Gilbert seamlessly includes linguistic research, often using it to enlighten us as to why, say, her son stopped speaking for several weeks after moving from Beijing to Beirut, or why her children will probably grow up speaking Spanish without an accent. The narrative choices Gilbert make here relate the perfect information at the perfect time. For example, she discusses the bilingualism of many of the people surrounding her in Lebanon, and how fMRI, our most sophisticated brain imaging technology, now shows us that people who learn a second language early tend to use the same parts of their brains to access both their first and second language. Those who learn a second language as adults tend to use separate pathways and parts of their brains.
Then, she segues into a specific issue in linguistics:
Linguists like Vivian Cook now argue . . . that bilingualism is not some superhuman feat but, instead, an ordinary part of human existence. The human brain is more than capable of handling more than one language and it’s only the exception, the scarcity of multiple languages in the environment during our formative years, that leads to monolingualism.

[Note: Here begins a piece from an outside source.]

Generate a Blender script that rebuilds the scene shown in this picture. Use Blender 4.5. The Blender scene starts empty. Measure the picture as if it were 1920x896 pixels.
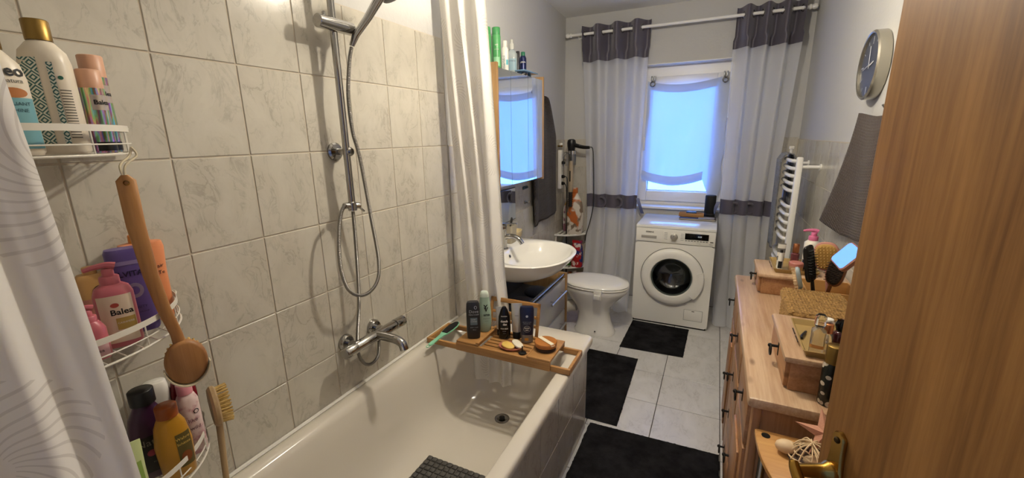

Discussions like this situate Gilbert’s experiences and observations and then effectively universalize them.
Ultimately, Gilbert learns that true mastery of a second language requires also the ability to read the accompanying culture. While linguists agree that biculturalism is not a prerequisite for being bilingual, or an automatic outcome of it, culture shapes language so thoroughly that effective communication requires some knowledge of local mores and values. Through these experiences, Gilbert learns to value biculturalism as well. Her realizations—and her continued steps to live out those values by moving to Barcelona at the end of the project—put my own pangs at my children’s monolingualism into perspective. Learning new languages is a worthy goal, but it shouldn’t happen in a cultural vacuum. I want my children to become world citizens with intellectual curiosity and respect for others’ experiences; I just have to be intentional and find ways closer to home to do it.